**Stated task**
Without the pictures, extract every line from the start of the material to the line containing "SC = bpy.context.scene", both ends included.

**Stored data**
***

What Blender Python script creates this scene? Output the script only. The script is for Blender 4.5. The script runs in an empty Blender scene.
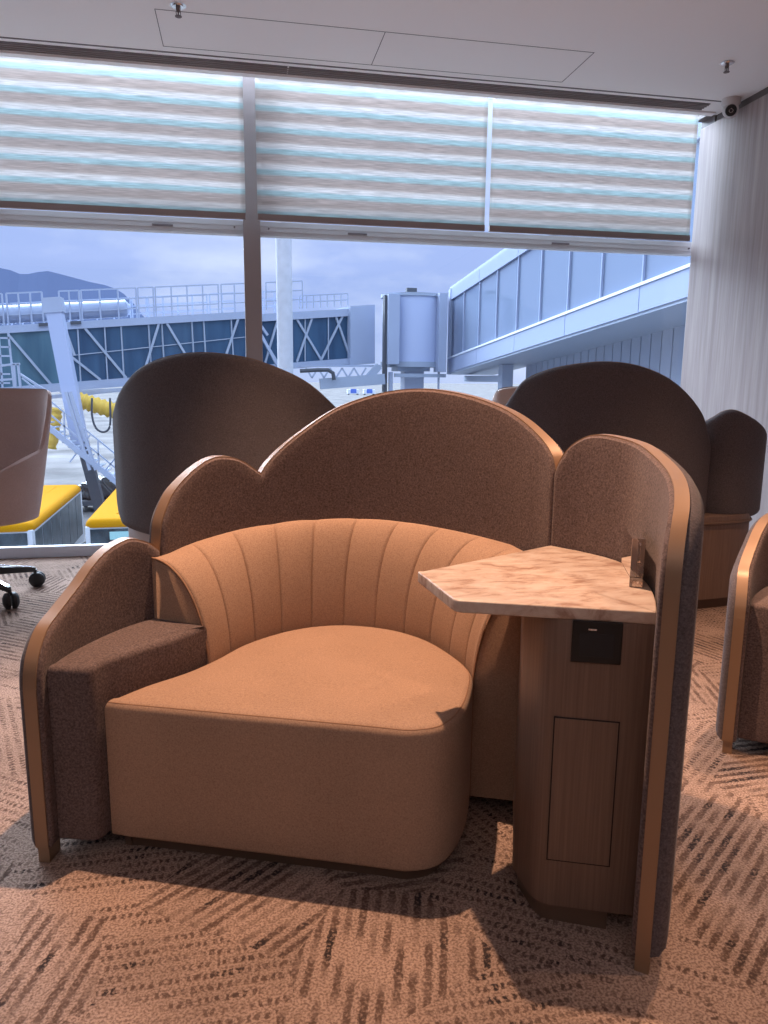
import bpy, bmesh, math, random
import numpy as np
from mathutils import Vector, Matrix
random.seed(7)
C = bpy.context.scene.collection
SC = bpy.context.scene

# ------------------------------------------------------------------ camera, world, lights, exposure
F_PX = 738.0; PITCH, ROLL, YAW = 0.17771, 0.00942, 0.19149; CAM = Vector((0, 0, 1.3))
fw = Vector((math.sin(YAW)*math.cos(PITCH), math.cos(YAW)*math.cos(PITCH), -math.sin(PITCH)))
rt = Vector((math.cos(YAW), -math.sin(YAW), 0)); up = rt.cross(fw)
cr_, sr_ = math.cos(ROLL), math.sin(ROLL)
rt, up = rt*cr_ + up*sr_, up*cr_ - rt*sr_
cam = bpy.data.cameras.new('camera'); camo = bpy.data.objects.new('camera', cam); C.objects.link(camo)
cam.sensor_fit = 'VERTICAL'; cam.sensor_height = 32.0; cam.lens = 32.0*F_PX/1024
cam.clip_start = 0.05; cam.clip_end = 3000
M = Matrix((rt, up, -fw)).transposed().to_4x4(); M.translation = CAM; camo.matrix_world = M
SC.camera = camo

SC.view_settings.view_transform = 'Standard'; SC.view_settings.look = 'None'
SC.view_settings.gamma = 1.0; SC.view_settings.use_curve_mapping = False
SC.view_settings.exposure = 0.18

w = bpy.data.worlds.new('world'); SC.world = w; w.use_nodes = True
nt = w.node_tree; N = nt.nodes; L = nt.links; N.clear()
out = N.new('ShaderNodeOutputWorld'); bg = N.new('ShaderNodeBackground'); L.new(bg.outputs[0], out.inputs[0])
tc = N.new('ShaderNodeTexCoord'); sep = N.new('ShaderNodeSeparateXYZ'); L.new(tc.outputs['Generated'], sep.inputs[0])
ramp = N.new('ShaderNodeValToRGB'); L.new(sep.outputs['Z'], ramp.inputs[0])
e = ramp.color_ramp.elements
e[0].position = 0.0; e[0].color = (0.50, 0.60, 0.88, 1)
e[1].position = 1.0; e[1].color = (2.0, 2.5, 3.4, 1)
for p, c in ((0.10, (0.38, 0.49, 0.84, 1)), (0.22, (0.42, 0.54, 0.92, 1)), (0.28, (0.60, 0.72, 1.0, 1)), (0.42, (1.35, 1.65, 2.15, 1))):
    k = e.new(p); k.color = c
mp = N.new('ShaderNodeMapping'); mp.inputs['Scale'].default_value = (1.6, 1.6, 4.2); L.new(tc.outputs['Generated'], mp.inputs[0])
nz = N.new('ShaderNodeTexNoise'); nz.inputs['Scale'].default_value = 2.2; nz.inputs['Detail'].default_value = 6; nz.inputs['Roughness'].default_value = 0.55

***

**Answer to the task**
What Blender Python script creates this scene? Output the script only. The script is for Blender 4.5. The script runs in an empty Blender scene.
import bpy, bmesh, math, random
import numpy as np
from mathutils import Vector, Matrix
random.seed(7)
C = bpy.context.scene.collection
SC = bpy.context.scene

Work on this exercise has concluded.